* **WHAT THE TASK REQUIRES**:
Give the listing again exactly, omitting its images.

***** DATA SHOWN *****

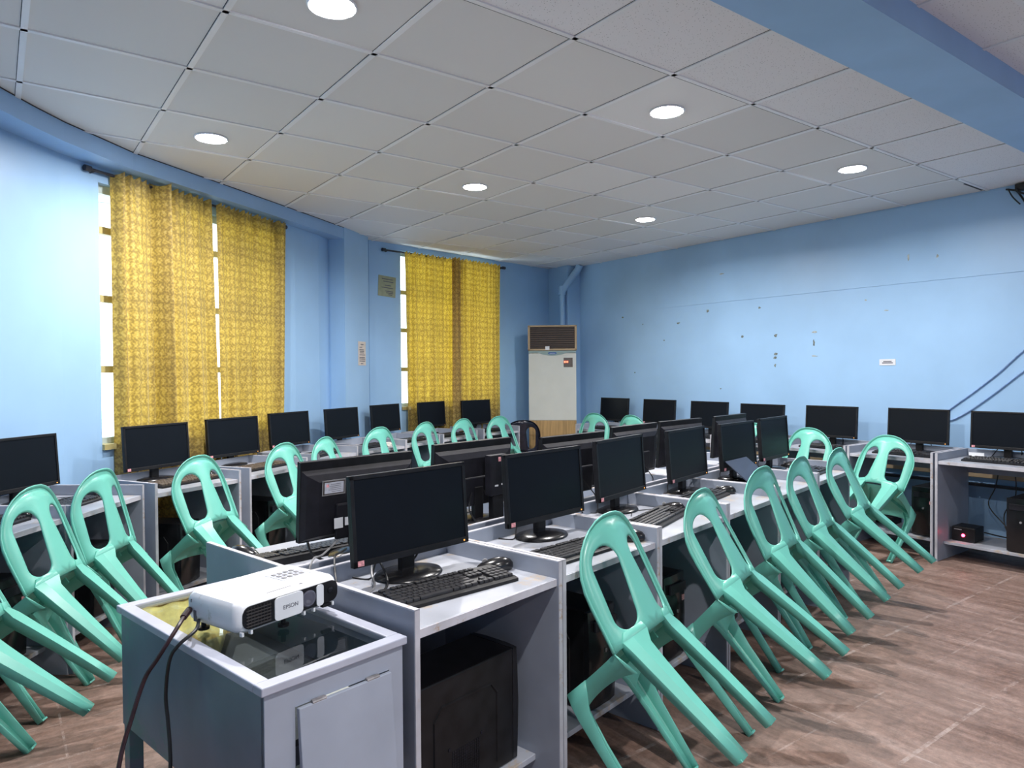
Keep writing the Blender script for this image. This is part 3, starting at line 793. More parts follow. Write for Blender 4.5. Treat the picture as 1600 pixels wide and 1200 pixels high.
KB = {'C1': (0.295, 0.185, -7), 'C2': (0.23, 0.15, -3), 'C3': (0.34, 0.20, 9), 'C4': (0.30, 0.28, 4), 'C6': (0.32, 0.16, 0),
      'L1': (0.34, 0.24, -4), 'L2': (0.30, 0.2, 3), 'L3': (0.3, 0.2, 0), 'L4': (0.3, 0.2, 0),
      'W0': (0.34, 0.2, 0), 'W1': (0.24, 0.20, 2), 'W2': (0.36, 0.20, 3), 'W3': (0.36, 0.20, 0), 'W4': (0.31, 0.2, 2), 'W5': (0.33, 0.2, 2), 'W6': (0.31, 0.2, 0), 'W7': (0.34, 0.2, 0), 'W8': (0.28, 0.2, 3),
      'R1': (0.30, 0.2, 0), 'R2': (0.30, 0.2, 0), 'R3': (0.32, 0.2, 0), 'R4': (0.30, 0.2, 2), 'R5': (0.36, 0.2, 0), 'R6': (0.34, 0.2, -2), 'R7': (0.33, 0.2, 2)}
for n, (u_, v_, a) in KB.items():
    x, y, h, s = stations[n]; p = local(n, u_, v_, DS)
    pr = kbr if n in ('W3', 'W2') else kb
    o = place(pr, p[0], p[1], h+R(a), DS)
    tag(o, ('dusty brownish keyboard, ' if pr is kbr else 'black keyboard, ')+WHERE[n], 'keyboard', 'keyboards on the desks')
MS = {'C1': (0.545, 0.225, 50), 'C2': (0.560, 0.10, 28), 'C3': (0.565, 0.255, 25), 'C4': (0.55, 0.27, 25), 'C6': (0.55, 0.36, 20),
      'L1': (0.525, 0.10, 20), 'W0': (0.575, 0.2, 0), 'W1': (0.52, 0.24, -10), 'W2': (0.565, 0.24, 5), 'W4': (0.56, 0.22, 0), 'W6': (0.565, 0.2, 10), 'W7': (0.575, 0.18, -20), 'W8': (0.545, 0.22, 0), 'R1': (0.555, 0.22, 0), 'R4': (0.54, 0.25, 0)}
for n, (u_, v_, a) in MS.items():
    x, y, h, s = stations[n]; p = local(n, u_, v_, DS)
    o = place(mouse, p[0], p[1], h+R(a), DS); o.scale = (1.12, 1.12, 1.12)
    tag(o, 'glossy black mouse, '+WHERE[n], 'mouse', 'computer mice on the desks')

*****

* **REPLY**:
Keep writing the Blender script for this image. This is part 3, starting at line 793. More parts follow. Write for Blender 4.5. Treat the picture as 1600 pixels wide and 1200 pixels high.
KB = {'C1': (0.295, 0.185, -7), 'C2': (0.23, 0.15, -3), 'C3': (0.34, 0.20, 9), 'C4': (0.30, 0.28, 4), 'C6': (0.32, 0.16, 0),
      'L1': (0.34, 0.24, -4), 'L2': (0.30, 0.2, 3), 'L3': (0.3, 0.2, 0), 'L4': (0.3, 0.2, 0),
      'W0': (0.34, 0.2, 0), 'W1': (0.24, 0.20, 2), 'W2': (0.36, 0.20, 3), 'W3': (0.36, 0.20, 0), 'W4': (0.31, 0.2, 2), 'W5': (0.33, 0.2, 2), 'W6': (0.31, 0.2, 0), 'W7': (0.34, 0.2, 0), 'W8': (0.28, 0.2, 3),
      'R1': (0.30, 0.2, 0), 'R2': (0.30, 0.2, 0), 'R3': (0.32, 0.2, 0), 'R4': (0.30, 0.2, 2), 'R5': (0.36, 0.2, 0), 'R6': (0.34, 0.2, -2), 'R7': (0.33, 0.2, 2)}
for n, (u_, v_, a) in KB.items():
    x, y, h, s = stations[n]; p = local(n, u_, v_, DS)
    pr = kbr if n in ('W3', 'W2') else kb
    o = place(pr, p[0], p[1], h+R(a), DS)
    tag(o, ('dusty brownish keyboard, ' if pr is kbr else 'black keyboard, ')+WHERE[n], 'keyboard', 'keyboards on the desks')
MS = {'C1': (0.545, 0.225, 50), 'C2': (0.560, 0.10, 28), 'C3': (0.565, 0.255, 25), 'C4': (0.55, 0.27, 25), 'C6': (0.55, 0.36, 20),
      'L1': (0.525, 0.10, 20), 'W0': (0.575, 0.2, 0), 'W1': (0.52, 0.24, -10), 'W2': (0.565, 0.24, 5), 'W4': (0.56, 0.22, 0), 'W6': (0.565, 0.2, 10), 'W7': (0.575, 0.18, -20), 'W8': (0.545, 0.22, 0), 'R1': (0.555, 0.22, 0), 'R4': (0.54, 0.25, 0)}
for n, (u_, v_, a) in MS.items():
    x, y, h, s = stations[n]; p = local(n, u_, v_, DS)
    o = place(mouse, p[0], p[1], h+R(a), DS); o.scale = (1.12, 1.12, 1.12)
    tag(o, 'glossy black mouse, '+WHERE[n], 'mouse', 'computer mice on the desks')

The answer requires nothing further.